(Data shown):
____

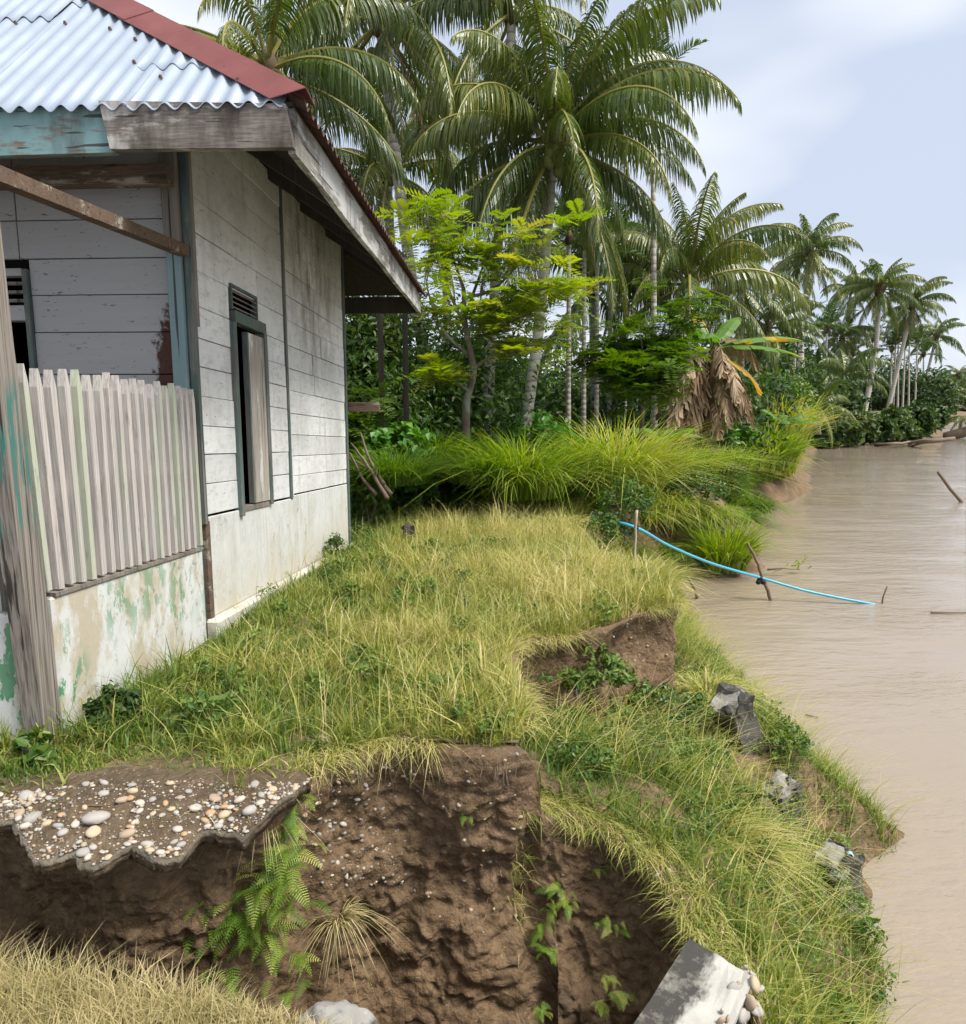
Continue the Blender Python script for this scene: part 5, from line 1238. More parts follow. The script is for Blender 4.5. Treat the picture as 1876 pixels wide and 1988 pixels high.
for k, (px, py, y, s, lab) in enumerate(((1520, 715, 24, .9, 'small banana sucker right of the dead banana leaves'), (1285, 770, 17, .75, 'young banana plant in the shade left of the dead stem'))):
    p = land(px, 830, y); r_ = empty('banana_plant', tuple(p)); tag(r_, lab, 'banana plant')
    g = Geo(); g.tube([(0, 0, -.1), (0, 0, .6), (.03, 0, 1.2 * s)], [.09, .08, .05], 8); link('pseudostem', g.mesh('pseudostem'), M['leaf_mid'], r_)
    for q in range(6):
        me = banana_leaf(1.3 * s, .42, random.uniform(.3, 1.1), random.uniform(-.8, .2), 120 + 10 * k + q, .25, .3, .5); me.materials.append(M['banana'])
        o = link('banana_leaf', me, None, r_); o.location = (0, 0, 1.15 * s); o.rotation_euler = (0, 0, q * 1.1 + random.uniform(-.2, .2))

# ------------------------------------------------------------------ shrubs near the terrace
def shrub(label, px, pyb, y, wpx, hpx, ncl, per, size, mat, tint=.5, cat='shrub', name='shrub', exact=False, **kw):
    b = (at(px, pyb, y) if exact == 1 else ground_hit(px, pyb, 2.7)) if exact else land(px, pyb, y); y = float(b[1]); k = y / FPX; rx = wpx * k / 2; h = hpx * k
    return bush(name, label, cat, b, (rx, rx * .8, h * .52), ncl, per, size, mat, tint, hgt=h * .55, **kw)
shrub('rounded shrub with broad heart-shaped leaves beside the projecting house beam', 770, 850, 10.6, 160, 165, 110, 26, .15, 'leaf_broad', .7, aspect=.85, crad=.22)
shrub('leafy shrub with a single yellow leaf in front of the large palm trunk', 1065, 850, 12.2, 150, 170, 60, 20, .18, 'leaf_broad', .45, aspect=.5, crad=.25)
shrub('glossy low shrub growing behind the bright grass clumps', 985, 870, 11.9, 210, 95, 70, 22, .17, 'leaf_broad', .3, aspect=.5)
shrub('dark low weeds at the foot of the broad-leaved shrub', 760, 905, 10.8, 200, 90, 70, 24, .10, 'leaf_mid', .45, aspect=.7)
shrub('light green trailing weeds near the rear corner of the house', 715, 930, 9.4, 90, 110, 45, 22, .09, 'leaf_mid', .8, aspect=.7)
shrub('round dark bush on the bank top below the dead banana leaves', 1410, 880, 20.5, 110, 80, 50, 22, .22, 'leaf_broad', .45, aspect=.6)
shrub('small feathery bush clinging to the far bank face', 1395, 985, 17.5, 110, 100, 70, 26, .08, 'leaf_mid', .55, aspect=.5, exact=True)
shrub('dense green creeper at the end of the near terrace by the hose', 1165, 1080, 8.6, 70, 90, 50, 24, .05, 'leaf_mid', .6, aspect=.7, exact=True)
shrub('tangled creeper on the soil bank behind the pale upright pole', 1215, 1040, 9.4, 120, 110, 60, 22, .06, 'leaf_mid', .45, aspect=.6, exact=True)
shrub('dark bush added to stand for shade on the bank top between the largest clump and the feathery bush', 1345, 985, 15, 130, 70, 70, 24, .08, 'leaf_mid', .35, aspect=.55, exact=2)  # added bush, dark leaves in place of the shading on the bare bank
shrub('leafy creeper hanging under the small soil knoll', 1120, 1330, 5.3, 230, 70, 70, 22, .045, 'leaf_mid', .85, aspect=.6, exact=2)
shrub('weedy patch of small round leaves in the middle of the slope', 1290, 1410, 4.7, 190, 70, 80, 24, .035, 'leaf_mid', .55, aspect=.8, exact=2)
shrub('leafy weeds hugging the foot of the porch half wall', 225, 1410, 3.25, 105, 70, 40, 24, .038, 'leaf_dark', .6, aspect=.7, exact=2)
shrub('small nettle-like weed at the bottom of the porch post', 68, 1478, 2.95, 85, 52, 10, 8, .06, 'leaf_mid', .5, aspect=.75, stems=3, exact=2)
shrub('tiny weeds along the house plinth near its rear corner', 640, 1130, 7.2, 70, 50, 30, 20, .04, 'leaf_dark', .7, aspect=.7)
shrub('weeds at the waterline below the tallest concrete stump', 1490, 1460, 5.2, 120, 40, 40, 20, .03, 'leaf_mid', .8, aspect=.6, exact=2)
# shrubs toward the far bank
for k_, (px_, py_, w_, h_, tt_, lab_) in enumerate(((1600, 867, 70, 62, .35, 'dark waterside bush just right of the reeds'), (1642, 864, 90, 66, .85, 'pale green shrub at the river edge under the leaning palm'), (1690, 860, 85, 52, .65, 'rounded waterside bush right of the pale shrub'), (1735, 857, 80, 56, .75, 'yellowish waterside bush behind the thin driftwood log'), (1775, 853, 75, 62, .5, 'bush at the end of the right bank beside the last shore'), (1800, 846, 60, 70, .35, 'dark bush below the thin areca trunks'))):
    shrub(lab_, px_, py_, 3.1 / ((py_ - 781.7) / FPX), w_, h_, 60, 22, .55, 'leaf_far', tt_, aspect=.55, exact=1)
for a in (('mid green bush between the reeds and the skyline palms', 1560, 850, 45, 130, 110, 70, 24, .35, 'leaf_far', .75),
          ('shrubby growth right of the banana plant above the reeds', 1480, 820, 30, 150, 130, 80, 26, .26, 'leaf_mid', .6),
          ('yellowish shrub behind the tall dry reeds', 1530, 800, 34, 110, 110, 60, 24, .26, 'leaf_mid', .85),
          ('dark shrub under the low young palm', 1615, 835, 55, 110, 80, 50, 24, .45, 'leaf_far', .35)):
    shrub(*a, aspect=.55)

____

(What the task asks):
Repeat all the data as it stands, dropping any images it holds.

(Solution):
Continue the Blender Python script for this scene: part 5, from line 1238. More parts follow. The script is for Blender 4.5. Treat the picture as 1876 pixels wide and 1988 pixels high.
for k, (px, py, y, s, lab) in enumerate(((1520, 715, 24, .9, 'small banana sucker right of the dead banana leaves'), (1285, 770, 17, .75, 'young banana plant in the shade left of the dead stem'))):
    p = land(px, 830, y); r_ = empty('banana_plant', tuple(p)); tag(r_, lab, 'banana plant')
    g = Geo(); g.tube([(0, 0, -.1), (0, 0, .6), (.03, 0, 1.2 * s)], [.09, .08, .05], 8); link('pseudostem', g.mesh('pseudostem'), M['leaf_mid'], r_)
    for q in range(6):
        me = banana_leaf(1.3 * s, .42, random.uniform(.3, 1.1), random.uniform(-.8, .2), 120 + 10 * k + q, .25, .3, .5); me.materials.append(M['banana'])
        o = link('banana_leaf', me, None, r_); o.location = (0, 0, 1.15 * s); o.rotation_euler = (0, 0, q * 1.1 + random.uniform(-.2, .2))

# ------------------------------------------------------------------ shrubs near the terrace
def shrub(label, px, pyb, y, wpx, hpx, ncl, per, size, mat, tint=.5, cat='shrub', name='shrub', exact=False, **kw):
    b = (at(px, pyb, y) if exact == 1 else ground_hit(px, pyb, 2.7)) if exact else land(px, pyb, y); y = float(b[1]); k = y / FPX; rx = wpx * k / 2; h = hpx * k
    return bush(name, label, cat, b, (rx, rx * .8, h * .52), ncl, per, size, mat, tint, hgt=h * .55, **kw)
shrub('rounded shrub with broad heart-shaped leaves beside the projecting house beam', 770, 850, 10.6, 160, 165, 110, 26, .15, 'leaf_broad', .7, aspect=.85, crad=.22)
shrub('leafy shrub with a single yellow leaf in front of the large palm trunk', 1065, 850, 12.2, 150, 170, 60, 20, .18, 'leaf_broad', .45, aspect=.5, crad=.25)
shrub('glossy low shrub growing behind the bright grass clumps', 985, 870, 11.9, 210, 95, 70, 22, .17, 'leaf_broad', .3, aspect=.5)
shrub('dark low weeds at the foot of the broad-leaved shrub', 760, 905, 10.8, 200, 90, 70, 24, .10, 'leaf_mid', .45, aspect=.7)
shrub('light green trailing weeds near the rear corner of the house', 715, 930, 9.4, 90, 110, 45, 22, .09, 'leaf_mid', .8, aspect=.7)
shrub('round dark bush on the bank top below the dead banana leaves', 1410, 880, 20.5, 110, 80, 50, 22, .22, 'leaf_broad', .45, aspect=.6)
shrub('small feathery bush clinging to the far bank face', 1395, 985, 17.5, 110, 100, 70, 26, .08, 'leaf_mid', .55, aspect=.5, exact=True)
shrub('dense green creeper at the end of the near terrace by the hose', 1165, 1080, 8.6, 70, 90, 50, 24, .05, 'leaf_mid', .6, aspect=.7, exact=True)
shrub('tangled creeper on the soil bank behind the pale upright pole', 1215, 1040, 9.4, 120, 110, 60, 22, .06, 'leaf_mid', .45, aspect=.6, exact=True)
shrub('dark bush added to stand for shade on the bank top between the largest clump and the feathery bush', 1345, 985, 15, 130, 70, 70, 24, .08, 'leaf_mid', .35, aspect=.55, exact=2)  # added bush, dark leaves in place of the shading on the bare bank
shrub('leafy creeper hanging under the small soil knoll', 1120, 1330, 5.3, 230, 70, 70, 22, .045, 'leaf_mid', .85, aspect=.6, exact=2)
shrub('weedy patch of small round leaves in the middle of the slope', 1290, 1410, 4.7, 190, 70, 80, 24, .035, 'leaf_mid', .55, aspect=.8, exact=2)
shrub('leafy weeds hugging the foot of the porch half wall', 225, 1410, 3.25, 105, 70, 40, 24, .038, 'leaf_dark', .6, aspect=.7, exact=2)
shrub('small nettle-like weed at the bottom of the porch post', 68, 1478, 2.95, 85, 52, 10, 8, .06, 'leaf_mid', .5, aspect=.75, stems=3, exact=2)
shrub('tiny weeds along the house plinth near its rear corner', 640, 1130, 7.2, 70, 50, 30, 20, .04, 'leaf_dark', .7, aspect=.7)
shrub('weeds at the waterline below the tallest concrete stump', 1490, 1460, 5.2, 120, 40, 40, 20, .03, 'leaf_mid', .8, aspect=.6, exact=2)
# shrubs toward the far bank
for k_, (px_, py_, w_, h_, tt_, lab_) in enumerate(((1600, 867, 70, 62, .35, 'dark waterside bush just right of the reeds'), (1642, 864, 90, 66, .85, 'pale green shrub at the river edge under the leaning palm'), (1690, 860, 85, 52, .65, 'rounded waterside bush right of the pale shrub'), (1735, 857, 80, 56, .75, 'yellowish waterside bush behind the thin driftwood log'), (1775, 853, 75, 62, .5, 'bush at the end of the right bank beside the last shore'), (1800, 846, 60, 70, .35, 'dark bush below the thin areca trunks'))):
    shrub(lab_, px_, py_, 3.1 / ((py_ - 781.7) / FPX), w_, h_, 60, 22, .55, 'leaf_far', tt_, aspect=.55, exact=1)
for a in (('mid green bush between the reeds and the skyline palms', 1560, 850, 45, 130, 110, 70, 24, .35, 'leaf_far', .75),
          ('shrubby growth right of the banana plant above the reeds', 1480, 820, 30, 150, 130, 80, 26, .26, 'leaf_mid', .6),
          ('yellowish shrub behind the tall dry reeds', 1530, 800, 34, 110, 110, 60, 24, .26, 'leaf_mid', .85),
          ('dark shrub under the low young palm', 1615, 835, 55, 110, 80, 50, 24, .45, 'leaf_far', .35)):
    shrub(*a, aspect=.55)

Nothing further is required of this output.